◆ **Given instruction**: Repeat the full listing, word for word.

◆ **Provided material**:
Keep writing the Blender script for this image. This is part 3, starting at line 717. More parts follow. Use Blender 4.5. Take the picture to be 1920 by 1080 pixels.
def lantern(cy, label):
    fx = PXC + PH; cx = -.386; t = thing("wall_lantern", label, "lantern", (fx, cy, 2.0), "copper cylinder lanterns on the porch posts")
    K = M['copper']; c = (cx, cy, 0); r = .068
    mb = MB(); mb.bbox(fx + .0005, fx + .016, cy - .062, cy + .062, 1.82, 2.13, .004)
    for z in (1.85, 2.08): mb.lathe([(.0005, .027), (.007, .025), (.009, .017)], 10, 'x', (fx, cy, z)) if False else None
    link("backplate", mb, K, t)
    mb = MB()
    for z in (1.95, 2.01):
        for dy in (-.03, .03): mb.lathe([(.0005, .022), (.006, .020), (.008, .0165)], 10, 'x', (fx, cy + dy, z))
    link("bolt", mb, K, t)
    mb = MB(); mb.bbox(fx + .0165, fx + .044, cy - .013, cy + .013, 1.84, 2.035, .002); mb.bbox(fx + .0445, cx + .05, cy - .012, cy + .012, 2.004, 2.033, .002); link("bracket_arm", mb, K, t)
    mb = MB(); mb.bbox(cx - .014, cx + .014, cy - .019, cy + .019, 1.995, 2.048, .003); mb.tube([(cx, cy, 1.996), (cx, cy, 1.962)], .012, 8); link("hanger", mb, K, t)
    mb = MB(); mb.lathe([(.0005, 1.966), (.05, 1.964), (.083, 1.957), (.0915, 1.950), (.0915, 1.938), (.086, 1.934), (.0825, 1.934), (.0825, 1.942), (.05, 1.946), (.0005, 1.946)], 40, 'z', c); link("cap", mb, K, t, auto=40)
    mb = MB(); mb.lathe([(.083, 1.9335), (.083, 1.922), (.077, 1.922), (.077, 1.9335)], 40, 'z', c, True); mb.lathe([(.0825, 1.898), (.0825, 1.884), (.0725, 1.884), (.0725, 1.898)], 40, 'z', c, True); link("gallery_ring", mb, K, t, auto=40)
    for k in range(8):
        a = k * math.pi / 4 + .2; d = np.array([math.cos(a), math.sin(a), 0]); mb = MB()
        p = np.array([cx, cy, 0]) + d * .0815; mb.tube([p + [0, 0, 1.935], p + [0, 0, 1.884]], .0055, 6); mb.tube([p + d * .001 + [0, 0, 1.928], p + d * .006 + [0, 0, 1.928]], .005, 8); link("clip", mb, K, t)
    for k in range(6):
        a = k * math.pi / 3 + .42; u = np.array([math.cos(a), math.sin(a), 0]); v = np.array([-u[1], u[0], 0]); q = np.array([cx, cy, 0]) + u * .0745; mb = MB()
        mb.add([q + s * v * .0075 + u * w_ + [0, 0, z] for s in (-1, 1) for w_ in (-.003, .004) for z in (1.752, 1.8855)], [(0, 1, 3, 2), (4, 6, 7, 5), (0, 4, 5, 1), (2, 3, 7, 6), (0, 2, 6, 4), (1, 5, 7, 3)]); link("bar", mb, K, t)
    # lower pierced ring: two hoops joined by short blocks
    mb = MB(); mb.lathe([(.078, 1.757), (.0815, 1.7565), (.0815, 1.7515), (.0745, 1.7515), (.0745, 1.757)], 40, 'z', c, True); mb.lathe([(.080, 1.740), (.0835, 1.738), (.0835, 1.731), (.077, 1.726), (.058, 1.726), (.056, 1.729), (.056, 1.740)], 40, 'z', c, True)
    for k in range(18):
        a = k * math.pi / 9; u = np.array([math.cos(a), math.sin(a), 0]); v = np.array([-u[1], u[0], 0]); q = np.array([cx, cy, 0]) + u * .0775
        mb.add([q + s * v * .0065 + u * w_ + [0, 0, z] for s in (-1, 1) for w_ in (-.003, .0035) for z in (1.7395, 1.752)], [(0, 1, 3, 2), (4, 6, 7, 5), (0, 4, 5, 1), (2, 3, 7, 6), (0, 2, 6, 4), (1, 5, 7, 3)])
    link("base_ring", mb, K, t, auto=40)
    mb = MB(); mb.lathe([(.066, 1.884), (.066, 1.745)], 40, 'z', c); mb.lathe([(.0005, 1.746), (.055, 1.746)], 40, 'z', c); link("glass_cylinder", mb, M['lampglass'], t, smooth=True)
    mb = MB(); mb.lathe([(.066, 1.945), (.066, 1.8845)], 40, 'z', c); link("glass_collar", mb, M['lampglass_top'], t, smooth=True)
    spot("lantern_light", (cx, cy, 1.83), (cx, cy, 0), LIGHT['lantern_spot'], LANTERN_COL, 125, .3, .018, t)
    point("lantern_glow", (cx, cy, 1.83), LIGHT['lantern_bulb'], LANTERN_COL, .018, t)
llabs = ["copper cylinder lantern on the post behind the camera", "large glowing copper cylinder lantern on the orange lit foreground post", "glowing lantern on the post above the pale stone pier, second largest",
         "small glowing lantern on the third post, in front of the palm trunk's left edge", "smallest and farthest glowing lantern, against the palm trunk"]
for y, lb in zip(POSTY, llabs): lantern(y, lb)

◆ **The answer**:
Keep writing the Blender script for this image. This is part 3, starting at line 717. More parts follow. Use Blender 4.5. Take the picture to be 1920 by 1080 pixels.
def lantern(cy, label):
    fx = PXC + PH; cx = -.386; t = thing("wall_lantern", label, "lantern", (fx, cy, 2.0), "copper cylinder lanterns on the porch posts")
    K = M['copper']; c = (cx, cy, 0); r = .068
    mb = MB(); mb.bbox(fx + .0005, fx + .016, cy - .062, cy + .062, 1.82, 2.13, .004)
    for z in (1.85, 2.08): mb.lathe([(.0005, .027), (.007, .025), (.009, .017)], 10, 'x', (fx, cy, z)) if False else None
    link("backplate", mb, K, t)
    mb = MB()
    for z in (1.95, 2.01):
        for dy in (-.03, .03): mb.lathe([(.0005, .022), (.006, .020), (.008, .0165)], 10, 'x', (fx, cy + dy, z))
    link("bolt", mb, K, t)
    mb = MB(); mb.bbox(fx + .0165, fx + .044, cy - .013, cy + .013, 1.84, 2.035, .002); mb.bbox(fx + .0445, cx + .05, cy - .012, cy + .012, 2.004, 2.033, .002); link("bracket_arm", mb, K, t)
    mb = MB(); mb.bbox(cx - .014, cx + .014, cy - .019, cy + .019, 1.995, 2.048, .003); mb.tube([(cx, cy, 1.996), (cx, cy, 1.962)], .012, 8); link("hanger", mb, K, t)
    mb = MB(); mb.lathe([(.0005, 1.966), (.05, 1.964), (.083, 1.957), (.0915, 1.950), (.0915, 1.938), (.086, 1.934), (.0825, 1.934), (.0825, 1.942), (.05, 1.946), (.0005, 1.946)], 40, 'z', c); link("cap", mb, K, t, auto=40)
    mb = MB(); mb.lathe([(.083, 1.9335), (.083, 1.922), (.077, 1.922), (.077, 1.9335)], 40, 'z', c, True); mb.lathe([(.0825, 1.898), (.0825, 1.884), (.0725, 1.884), (.0725, 1.898)], 40, 'z', c, True); link("gallery_ring", mb, K, t, auto=40)
    for k in range(8):
        a = k * math.pi / 4 + .2; d = np.array([math.cos(a), math.sin(a), 0]); mb = MB()
        p = np.array([cx, cy, 0]) + d * .0815; mb.tube([p + [0, 0, 1.935], p + [0, 0, 1.884]], .0055, 6); mb.tube([p + d * .001 + [0, 0, 1.928], p + d * .006 + [0, 0, 1.928]], .005, 8); link("clip", mb, K, t)
    for k in range(6):
        a = k * math.pi / 3 + .42; u = np.array([math.cos(a), math.sin(a), 0]); v = np.array([-u[1], u[0], 0]); q = np.array([cx, cy, 0]) + u * .0745; mb = MB()
        mb.add([q + s * v * .0075 + u * w_ + [0, 0, z] for s in (-1, 1) for w_ in (-.003, .004) for z in (1.752, 1.8855)], [(0, 1, 3, 2), (4, 6, 7, 5), (0, 4, 5, 1), (2, 3, 7, 6), (0, 2, 6, 4), (1, 5, 7, 3)]); link("bar", mb, K, t)
    # lower pierced ring: two hoops joined by short blocks
    mb = MB(); mb.lathe([(.078, 1.757), (.0815, 1.7565), (.0815, 1.7515), (.0745, 1.7515), (.0745, 1.757)], 40, 'z', c, True); mb.lathe([(.080, 1.740), (.0835, 1.738), (.0835, 1.731), (.077, 1.726), (.058, 1.726), (.056, 1.729), (.056, 1.740)], 40, 'z', c, True)
    for k in range(18):
        a = k * math.pi / 9; u = np.array([math.cos(a), math.sin(a), 0]); v = np.array([-u[1], u[0], 0]); q = np.array([cx, cy, 0]) + u * .0775
        mb.add([q + s * v * .0065 + u * w_ + [0, 0, z] for s in (-1, 1) for w_ in (-.003, .0035) for z in (1.7395, 1.752)], [(0, 1, 3, 2), (4, 6, 7, 5), (0, 4, 5, 1), (2, 3, 7, 6), (0, 2, 6, 4), (1, 5, 7, 3)])
    link("base_ring", mb, K, t, auto=40)
    mb = MB(); mb.lathe([(.066, 1.884), (.066, 1.745)], 40, 'z', c); mb.lathe([(.0005, 1.746), (.055, 1.746)], 40, 'z', c); link("glass_cylinder", mb, M['lampglass'], t, smooth=True)
    mb = MB(); mb.lathe([(.066, 1.945), (.066, 1.8845)], 40, 'z', c); link("glass_collar", mb, M['lampglass_top'], t, smooth=True)
    spot("lantern_light", (cx, cy, 1.83), (cx, cy, 0), LIGHT['lantern_spot'], LANTERN_COL, 125, .3, .018, t)
    point("lantern_glow", (cx, cy, 1.83), LIGHT['lantern_bulb'], LANTERN_COL, .018, t)
llabs = ["copper cylinder lantern on the post behind the camera", "large glowing copper cylinder lantern on the orange lit foreground post", "glowing lantern on the post above the pale stone pier, second largest",
         "small glowing lantern on the third post, in front of the palm trunk's left edge", "smallest and farthest glowing lantern, against the palm trunk"]
for y, lb in zip(POSTY, llabs): lantern(y, lb)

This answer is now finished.